Mindfulness in the Ordinary


I had a dream the other night that a small boy took me by the hand to the side of a river. There he sat, motioning for me to join him on a small concrete slab just a bit larger than the space of the two of us sitting. He sat near the edge where it sloped toward the river.

He picked up the wet cloth he was holding, laid it on the concrete then folded it over multiple times. He placed his hands on the cloth and gently leaned into it until his full body weight gently squeezed the liquid from the cloth. I watched the water flow across the concrete toward the river. He paused, turned the cloth and repeated the motion.

I realized I squeeze a wet cloth dry by picking it up with both hands, holding it over a sink, and with a wringing motion fully engage my hands and forearms squeezing repeatedly until the cloth no longer drips water.

He seemed totally absorbed in the rhythmic motion of leaning in, pausing to turn the cloth, leaning in again. His arms and hands sank into the wet cloth, met the resistance of the concrete, and caused water to gradually flow across the stone toward the river. I mimicked the motions in my dream and wondered if this way took the same amount of time as my more vigorous actions.

His movements were mesmerizing. The dream stayed with me throughout the day, so I thought I would try this in a modified way by putting a wet cloth up along the edge of the sink basin. I set my timer for one minute. Gently leaning forward I pressed into the folded cloth with both hands, feeling the texture of the fabric, watching the water move toward the drain. I turned the cloth, repeating the motions until my timer buzzed.

I soaked the cloth again, set the timer for another minute. I picked up the same wet cloth in both hands, fully engaging my forearms and hands with my usual wringing motion. I refolded the cloth and repeated this motion until my timer buzzed.

Two approaches to the same task. Same end result. Different levels of tension in my body.
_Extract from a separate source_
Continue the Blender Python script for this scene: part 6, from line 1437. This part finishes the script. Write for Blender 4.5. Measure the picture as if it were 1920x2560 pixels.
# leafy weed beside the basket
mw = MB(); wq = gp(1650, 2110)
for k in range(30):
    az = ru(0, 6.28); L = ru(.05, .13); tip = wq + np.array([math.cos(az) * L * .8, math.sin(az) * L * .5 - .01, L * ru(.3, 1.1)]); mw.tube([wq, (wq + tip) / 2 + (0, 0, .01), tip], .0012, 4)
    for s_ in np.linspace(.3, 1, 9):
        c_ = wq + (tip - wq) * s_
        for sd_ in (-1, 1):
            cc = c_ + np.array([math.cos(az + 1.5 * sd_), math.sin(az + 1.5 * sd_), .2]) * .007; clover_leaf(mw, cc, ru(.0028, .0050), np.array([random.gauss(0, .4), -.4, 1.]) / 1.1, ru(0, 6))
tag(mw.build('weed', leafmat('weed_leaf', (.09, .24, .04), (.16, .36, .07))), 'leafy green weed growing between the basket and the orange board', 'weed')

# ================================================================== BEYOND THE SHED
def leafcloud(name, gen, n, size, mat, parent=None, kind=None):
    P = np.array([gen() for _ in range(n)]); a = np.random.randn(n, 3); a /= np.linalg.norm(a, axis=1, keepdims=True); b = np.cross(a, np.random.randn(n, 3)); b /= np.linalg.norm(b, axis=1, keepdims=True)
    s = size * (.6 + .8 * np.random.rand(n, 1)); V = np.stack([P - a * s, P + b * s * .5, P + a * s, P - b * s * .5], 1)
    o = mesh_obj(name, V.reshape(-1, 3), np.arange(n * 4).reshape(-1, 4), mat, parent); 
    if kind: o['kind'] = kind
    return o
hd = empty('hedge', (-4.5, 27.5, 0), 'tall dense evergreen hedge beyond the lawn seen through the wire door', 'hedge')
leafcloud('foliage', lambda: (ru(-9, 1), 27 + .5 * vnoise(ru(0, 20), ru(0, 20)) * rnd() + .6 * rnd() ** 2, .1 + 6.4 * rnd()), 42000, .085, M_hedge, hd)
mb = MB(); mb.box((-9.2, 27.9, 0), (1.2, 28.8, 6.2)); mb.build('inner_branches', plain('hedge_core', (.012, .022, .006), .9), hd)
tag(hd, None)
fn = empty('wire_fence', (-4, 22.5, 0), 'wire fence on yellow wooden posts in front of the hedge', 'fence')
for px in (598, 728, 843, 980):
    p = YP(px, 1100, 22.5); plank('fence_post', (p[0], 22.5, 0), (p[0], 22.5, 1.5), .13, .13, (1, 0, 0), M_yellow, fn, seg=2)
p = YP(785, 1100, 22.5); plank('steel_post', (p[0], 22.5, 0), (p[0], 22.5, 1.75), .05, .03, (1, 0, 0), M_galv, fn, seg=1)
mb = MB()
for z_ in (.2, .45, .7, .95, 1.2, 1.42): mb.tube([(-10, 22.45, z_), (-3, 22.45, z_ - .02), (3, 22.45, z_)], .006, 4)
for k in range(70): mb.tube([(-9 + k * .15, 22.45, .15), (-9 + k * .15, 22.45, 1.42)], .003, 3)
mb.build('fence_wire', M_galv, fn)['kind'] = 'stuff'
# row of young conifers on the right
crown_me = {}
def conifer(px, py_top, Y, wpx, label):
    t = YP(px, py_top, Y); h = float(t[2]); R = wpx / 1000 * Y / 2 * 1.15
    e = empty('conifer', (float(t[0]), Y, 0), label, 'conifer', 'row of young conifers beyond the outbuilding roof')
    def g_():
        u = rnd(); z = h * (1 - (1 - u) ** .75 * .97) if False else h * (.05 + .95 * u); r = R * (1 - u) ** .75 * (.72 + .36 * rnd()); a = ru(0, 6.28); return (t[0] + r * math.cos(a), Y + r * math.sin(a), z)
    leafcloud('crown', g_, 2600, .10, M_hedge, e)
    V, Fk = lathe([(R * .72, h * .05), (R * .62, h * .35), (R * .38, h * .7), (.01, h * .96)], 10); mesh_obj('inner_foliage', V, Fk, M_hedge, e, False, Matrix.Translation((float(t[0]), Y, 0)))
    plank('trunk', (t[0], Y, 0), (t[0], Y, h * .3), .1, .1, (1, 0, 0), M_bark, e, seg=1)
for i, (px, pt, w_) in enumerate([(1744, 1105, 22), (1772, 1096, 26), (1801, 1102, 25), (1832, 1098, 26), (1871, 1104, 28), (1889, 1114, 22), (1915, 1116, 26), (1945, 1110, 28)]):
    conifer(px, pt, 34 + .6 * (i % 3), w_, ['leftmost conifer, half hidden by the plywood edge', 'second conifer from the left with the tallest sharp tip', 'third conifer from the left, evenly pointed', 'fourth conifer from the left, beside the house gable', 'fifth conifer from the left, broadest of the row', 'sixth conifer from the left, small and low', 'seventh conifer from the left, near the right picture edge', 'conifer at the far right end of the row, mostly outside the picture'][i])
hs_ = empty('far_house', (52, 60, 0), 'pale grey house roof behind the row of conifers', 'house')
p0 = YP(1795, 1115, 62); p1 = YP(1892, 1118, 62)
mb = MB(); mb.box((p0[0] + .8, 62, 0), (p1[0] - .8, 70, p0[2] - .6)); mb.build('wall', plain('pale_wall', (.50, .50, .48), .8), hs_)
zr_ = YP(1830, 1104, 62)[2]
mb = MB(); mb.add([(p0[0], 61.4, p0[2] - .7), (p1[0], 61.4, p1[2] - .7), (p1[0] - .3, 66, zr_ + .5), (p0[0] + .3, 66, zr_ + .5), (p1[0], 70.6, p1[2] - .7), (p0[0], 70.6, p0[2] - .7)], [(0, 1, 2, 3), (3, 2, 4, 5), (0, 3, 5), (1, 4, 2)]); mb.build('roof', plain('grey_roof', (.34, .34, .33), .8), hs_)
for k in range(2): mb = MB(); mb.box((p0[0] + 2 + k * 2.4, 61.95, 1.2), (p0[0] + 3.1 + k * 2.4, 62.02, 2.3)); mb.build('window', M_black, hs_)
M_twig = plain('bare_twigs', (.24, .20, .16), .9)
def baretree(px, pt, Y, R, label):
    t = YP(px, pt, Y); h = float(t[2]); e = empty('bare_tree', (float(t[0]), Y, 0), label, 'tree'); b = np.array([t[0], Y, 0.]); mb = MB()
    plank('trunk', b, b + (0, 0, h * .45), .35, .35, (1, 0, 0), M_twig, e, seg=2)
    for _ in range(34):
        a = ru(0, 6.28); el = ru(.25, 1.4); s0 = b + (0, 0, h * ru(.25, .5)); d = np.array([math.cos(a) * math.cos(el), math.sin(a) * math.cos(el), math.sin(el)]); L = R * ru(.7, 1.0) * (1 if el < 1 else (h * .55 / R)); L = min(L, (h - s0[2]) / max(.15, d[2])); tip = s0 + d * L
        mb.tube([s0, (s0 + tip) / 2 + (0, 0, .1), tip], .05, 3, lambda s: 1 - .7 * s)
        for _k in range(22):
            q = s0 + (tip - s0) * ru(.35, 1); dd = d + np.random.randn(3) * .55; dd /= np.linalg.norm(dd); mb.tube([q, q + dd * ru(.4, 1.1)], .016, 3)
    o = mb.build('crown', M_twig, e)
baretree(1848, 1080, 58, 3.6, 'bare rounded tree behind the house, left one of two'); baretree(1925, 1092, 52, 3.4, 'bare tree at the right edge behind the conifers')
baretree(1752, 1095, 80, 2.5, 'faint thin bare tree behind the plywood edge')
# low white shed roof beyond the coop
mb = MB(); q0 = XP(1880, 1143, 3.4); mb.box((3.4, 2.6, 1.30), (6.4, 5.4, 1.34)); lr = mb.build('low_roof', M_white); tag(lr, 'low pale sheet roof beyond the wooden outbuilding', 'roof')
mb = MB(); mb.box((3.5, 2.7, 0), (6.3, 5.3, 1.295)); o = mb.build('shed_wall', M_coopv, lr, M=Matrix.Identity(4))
I remain fascinated by this experience.

Mentastics Minute
Choose an ordinary task that takes at least one minute to complete
Set your timer for one minute

  • Begin/complete the task as you normally do and notice:
    • Where in your body you feel tension
    • What parts of your body you are using for this task
    • What parts of your body support you
    • How your body feels when the timer buzzes
    • Any thoughts that went through your mind during the minute
  • If the task can immediately be done again, do it again. If not, repeat this part the next time you find yourself ready to perform this task. This time:
    • Pause for a few seconds to consider how else to use your body to complete this task
    • Try that and notice how it feels, where the tension is
    • What parts of your body support you?
    • Notice how your body feels when the timer buzzes
    • Were there any thoughts going through your mind?
  • Write something about what you experienced or tell someone about it.


  1. Thank you, Anna Marie, for this beautifully simple and profound reminder to continually explore
    “what could be easier”
    I enjoyed reading your eloquent description and performing this experiment on my own!